§ What you will do
Every line of the material below must be repeated exactly.

§ Collected data
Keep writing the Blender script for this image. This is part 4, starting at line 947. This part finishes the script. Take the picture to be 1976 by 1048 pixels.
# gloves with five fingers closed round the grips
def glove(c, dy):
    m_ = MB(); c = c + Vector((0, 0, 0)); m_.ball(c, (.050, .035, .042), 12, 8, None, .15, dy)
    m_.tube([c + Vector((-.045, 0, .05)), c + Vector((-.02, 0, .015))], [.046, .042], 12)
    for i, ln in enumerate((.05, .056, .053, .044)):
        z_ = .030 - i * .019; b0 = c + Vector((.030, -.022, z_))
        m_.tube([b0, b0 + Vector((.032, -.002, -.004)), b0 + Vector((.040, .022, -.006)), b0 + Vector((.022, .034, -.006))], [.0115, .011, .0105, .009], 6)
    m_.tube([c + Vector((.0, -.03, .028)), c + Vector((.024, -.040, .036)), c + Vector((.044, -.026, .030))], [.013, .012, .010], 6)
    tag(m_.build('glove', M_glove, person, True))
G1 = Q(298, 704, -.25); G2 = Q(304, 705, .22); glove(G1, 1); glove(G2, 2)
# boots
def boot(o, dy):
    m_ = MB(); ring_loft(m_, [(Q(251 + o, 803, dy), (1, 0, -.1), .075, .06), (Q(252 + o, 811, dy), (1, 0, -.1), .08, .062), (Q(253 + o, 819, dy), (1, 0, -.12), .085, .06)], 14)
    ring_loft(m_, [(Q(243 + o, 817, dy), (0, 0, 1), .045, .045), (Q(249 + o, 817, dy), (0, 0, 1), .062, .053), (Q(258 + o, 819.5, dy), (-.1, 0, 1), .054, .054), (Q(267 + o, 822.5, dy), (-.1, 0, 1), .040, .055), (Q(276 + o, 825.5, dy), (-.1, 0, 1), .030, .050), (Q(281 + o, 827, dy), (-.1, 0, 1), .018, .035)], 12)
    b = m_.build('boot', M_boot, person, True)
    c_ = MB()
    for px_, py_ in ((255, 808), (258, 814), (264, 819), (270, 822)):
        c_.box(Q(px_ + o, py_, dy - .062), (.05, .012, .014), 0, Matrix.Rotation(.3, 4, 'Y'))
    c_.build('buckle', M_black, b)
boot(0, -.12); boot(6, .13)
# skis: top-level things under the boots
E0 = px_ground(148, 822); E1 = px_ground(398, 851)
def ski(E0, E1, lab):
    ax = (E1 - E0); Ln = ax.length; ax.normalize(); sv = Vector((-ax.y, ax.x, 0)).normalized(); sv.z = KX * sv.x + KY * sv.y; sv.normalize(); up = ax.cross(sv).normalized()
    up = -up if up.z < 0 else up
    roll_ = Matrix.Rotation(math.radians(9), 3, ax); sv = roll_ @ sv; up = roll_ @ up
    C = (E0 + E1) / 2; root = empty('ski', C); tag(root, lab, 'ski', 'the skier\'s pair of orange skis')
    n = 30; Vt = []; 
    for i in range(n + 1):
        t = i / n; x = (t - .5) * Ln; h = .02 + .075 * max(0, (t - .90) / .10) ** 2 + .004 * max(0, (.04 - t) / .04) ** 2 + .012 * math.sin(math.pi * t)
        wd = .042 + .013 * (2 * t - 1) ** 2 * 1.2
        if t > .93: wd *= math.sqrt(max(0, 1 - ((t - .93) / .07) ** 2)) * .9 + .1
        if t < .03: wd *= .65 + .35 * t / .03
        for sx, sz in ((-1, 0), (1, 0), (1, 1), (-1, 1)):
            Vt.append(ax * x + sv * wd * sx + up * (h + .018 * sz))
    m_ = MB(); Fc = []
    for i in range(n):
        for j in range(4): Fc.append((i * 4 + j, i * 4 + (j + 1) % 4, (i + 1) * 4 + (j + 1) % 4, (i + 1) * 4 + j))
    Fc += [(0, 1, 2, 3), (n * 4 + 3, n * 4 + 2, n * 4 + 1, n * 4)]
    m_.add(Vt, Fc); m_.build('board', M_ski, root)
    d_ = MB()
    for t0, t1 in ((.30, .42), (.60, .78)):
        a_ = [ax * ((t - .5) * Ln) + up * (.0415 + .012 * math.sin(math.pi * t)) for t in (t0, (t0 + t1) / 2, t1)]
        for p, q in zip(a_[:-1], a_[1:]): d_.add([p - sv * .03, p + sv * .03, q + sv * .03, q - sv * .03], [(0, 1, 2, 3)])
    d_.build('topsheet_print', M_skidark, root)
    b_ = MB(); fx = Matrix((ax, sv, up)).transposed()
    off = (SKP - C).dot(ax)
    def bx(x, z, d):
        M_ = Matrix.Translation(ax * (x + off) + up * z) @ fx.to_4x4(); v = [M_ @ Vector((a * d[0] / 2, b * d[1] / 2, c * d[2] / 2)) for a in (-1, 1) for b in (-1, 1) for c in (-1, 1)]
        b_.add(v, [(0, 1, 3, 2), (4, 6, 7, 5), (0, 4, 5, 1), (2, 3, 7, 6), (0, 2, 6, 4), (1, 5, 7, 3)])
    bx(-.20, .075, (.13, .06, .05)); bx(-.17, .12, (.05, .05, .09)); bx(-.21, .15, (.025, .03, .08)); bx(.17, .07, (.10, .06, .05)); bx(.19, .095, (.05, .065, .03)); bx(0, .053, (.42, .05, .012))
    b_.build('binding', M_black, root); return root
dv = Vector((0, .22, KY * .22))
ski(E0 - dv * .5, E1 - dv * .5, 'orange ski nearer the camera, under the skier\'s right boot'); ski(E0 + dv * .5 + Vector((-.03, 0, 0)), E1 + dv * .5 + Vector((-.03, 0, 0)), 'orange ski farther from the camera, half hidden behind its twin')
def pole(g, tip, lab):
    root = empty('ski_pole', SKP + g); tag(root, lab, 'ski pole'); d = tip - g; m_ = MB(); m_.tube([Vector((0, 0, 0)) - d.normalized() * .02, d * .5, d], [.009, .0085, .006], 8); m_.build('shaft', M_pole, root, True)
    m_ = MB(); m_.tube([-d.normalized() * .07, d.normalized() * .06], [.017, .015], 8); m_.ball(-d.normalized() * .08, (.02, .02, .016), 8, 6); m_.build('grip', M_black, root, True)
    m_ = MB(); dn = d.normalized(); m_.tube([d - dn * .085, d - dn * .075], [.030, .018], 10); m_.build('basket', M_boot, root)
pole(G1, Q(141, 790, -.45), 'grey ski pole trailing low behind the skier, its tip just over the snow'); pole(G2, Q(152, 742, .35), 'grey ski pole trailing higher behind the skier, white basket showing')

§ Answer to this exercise
Keep writing the Blender script for this image. This is part 4, starting at line 947. This part finishes the script. Take the picture to be 1976 by 1048 pixels.
# gloves with five fingers closed round the grips
def glove(c, dy):
    m_ = MB(); c = c + Vector((0, 0, 0)); m_.ball(c, (.050, .035, .042), 12, 8, None, .15, dy)
    m_.tube([c + Vector((-.045, 0, .05)), c + Vector((-.02, 0, .015))], [.046, .042], 12)
    for i, ln in enumerate((.05, .056, .053, .044)):
        z_ = .030 - i * .019; b0 = c + Vector((.030, -.022, z_))
        m_.tube([b0, b0 + Vector((.032, -.002, -.004)), b0 + Vector((.040, .022, -.006)), b0 + Vector((.022, .034, -.006))], [.0115, .011, .0105, .009], 6)
    m_.tube([c + Vector((.0, -.03, .028)), c + Vector((.024, -.040, .036)), c + Vector((.044, -.026, .030))], [.013, .012, .010], 6)
    tag(m_.build('glove', M_glove, person, True))
G1 = Q(298, 704, -.25); G2 = Q(304, 705, .22); glove(G1, 1); glove(G2, 2)
# boots
def boot(o, dy):
    m_ = MB(); ring_loft(m_, [(Q(251 + o, 803, dy), (1, 0, -.1), .075, .06), (Q(252 + o, 811, dy), (1, 0, -.1), .08, .062), (Q(253 + o, 819, dy), (1, 0, -.12), .085, .06)], 14)
    ring_loft(m_, [(Q(243 + o, 817, dy), (0, 0, 1), .045, .045), (Q(249 + o, 817, dy), (0, 0, 1), .062, .053), (Q(258 + o, 819.5, dy), (-.1, 0, 1), .054, .054), (Q(267 + o, 822.5, dy), (-.1, 0, 1), .040, .055), (Q(276 + o, 825.5, dy), (-.1, 0, 1), .030, .050), (Q(281 + o, 827, dy), (-.1, 0, 1), .018, .035)], 12)
    b = m_.build('boot', M_boot, person, True)
    c_ = MB()
    for px_, py_ in ((255, 808), (258, 814), (264, 819), (270, 822)):
        c_.box(Q(px_ + o, py_, dy - .062), (.05, .012, .014), 0, Matrix.Rotation(.3, 4, 'Y'))
    c_.build('buckle', M_black, b)
boot(0, -.12); boot(6, .13)
# skis: top-level things under the boots
E0 = px_ground(148, 822); E1 = px_ground(398, 851)
def ski(E0, E1, lab):
    ax = (E1 - E0); Ln = ax.length; ax.normalize(); sv = Vector((-ax.y, ax.x, 0)).normalized(); sv.z = KX * sv.x + KY * sv.y; sv.normalize(); up = ax.cross(sv).normalized()
    up = -up if up.z < 0 else up
    roll_ = Matrix.Rotation(math.radians(9), 3, ax); sv = roll_ @ sv; up = roll_ @ up
    C = (E0 + E1) / 2; root = empty('ski', C); tag(root, lab, 'ski', 'the skier\'s pair of orange skis')
    n = 30; Vt = []; 
    for i in range(n + 1):
        t = i / n; x = (t - .5) * Ln; h = .02 + .075 * max(0, (t - .90) / .10) ** 2 + .004 * max(0, (.04 - t) / .04) ** 2 + .012 * math.sin(math.pi * t)
        wd = .042 + .013 * (2 * t - 1) ** 2 * 1.2
        if t > .93: wd *= math.sqrt(max(0, 1 - ((t - .93) / .07) ** 2)) * .9 + .1
        if t < .03: wd *= .65 + .35 * t / .03
        for sx, sz in ((-1, 0), (1, 0), (1, 1), (-1, 1)):
            Vt.append(ax * x + sv * wd * sx + up * (h + .018 * sz))
    m_ = MB(); Fc = []
    for i in range(n):
        for j in range(4): Fc.append((i * 4 + j, i * 4 + (j + 1) % 4, (i + 1) * 4 + (j + 1) % 4, (i + 1) * 4 + j))
    Fc += [(0, 1, 2, 3), (n * 4 + 3, n * 4 + 2, n * 4 + 1, n * 4)]
    m_.add(Vt, Fc); m_.build('board', M_ski, root)
    d_ = MB()
    for t0, t1 in ((.30, .42), (.60, .78)):
        a_ = [ax * ((t - .5) * Ln) + up * (.0415 + .012 * math.sin(math.pi * t)) for t in (t0, (t0 + t1) / 2, t1)]
        for p, q in zip(a_[:-1], a_[1:]): d_.add([p - sv * .03, p + sv * .03, q + sv * .03, q - sv * .03], [(0, 1, 2, 3)])
    d_.build('topsheet_print', M_skidark, root)
    b_ = MB(); fx = Matrix((ax, sv, up)).transposed()
    off = (SKP - C).dot(ax)
    def bx(x, z, d):
        M_ = Matrix.Translation(ax * (x + off) + up * z) @ fx.to_4x4(); v = [M_ @ Vector((a * d[0] / 2, b * d[1] / 2, c * d[2] / 2)) for a in (-1, 1) for b in (-1, 1) for c in (-1, 1)]
        b_.add(v, [(0, 1, 3, 2), (4, 6, 7, 5), (0, 4, 5, 1), (2, 3, 7, 6), (0, 2, 6, 4), (1, 5, 7, 3)])
    bx(-.20, .075, (.13, .06, .05)); bx(-.17, .12, (.05, .05, .09)); bx(-.21, .15, (.025, .03, .08)); bx(.17, .07, (.10, .06, .05)); bx(.19, .095, (.05, .065, .03)); bx(0, .053, (.42, .05, .012))
    b_.build('binding', M_black, root); return root
dv = Vector((0, .22, KY * .22))
ski(E0 - dv * .5, E1 - dv * .5, 'orange ski nearer the camera, under the skier\'s right boot'); ski(E0 + dv * .5 + Vector((-.03, 0, 0)), E1 + dv * .5 + Vector((-.03, 0, 0)), 'orange ski farther from the camera, half hidden behind its twin')
def pole(g, tip, lab):
    root = empty('ski_pole', SKP + g); tag(root, lab, 'ski pole'); d = tip - g; m_ = MB(); m_.tube([Vector((0, 0, 0)) - d.normalized() * .02, d * .5, d], [.009, .0085, .006], 8); m_.build('shaft', M_pole, root, True)
    m_ = MB(); m_.tube([-d.normalized() * .07, d.normalized() * .06], [.017, .015], 8); m_.ball(-d.normalized() * .08, (.02, .02, .016), 8, 6); m_.build('grip', M_black, root, True)
    m_ = MB(); dn = d.normalized(); m_.tube([d - dn * .085, d - dn * .075], [.030, .018], 10); m_.build('basket', M_boot, root)
pole(G1, Q(141, 790, -.45), 'grey ski pole trailing low behind the skier, its tip just over the snow'); pole(G2, Q(152, 742, .35), 'grey ski pole trailing higher behind the skier, white basket showing')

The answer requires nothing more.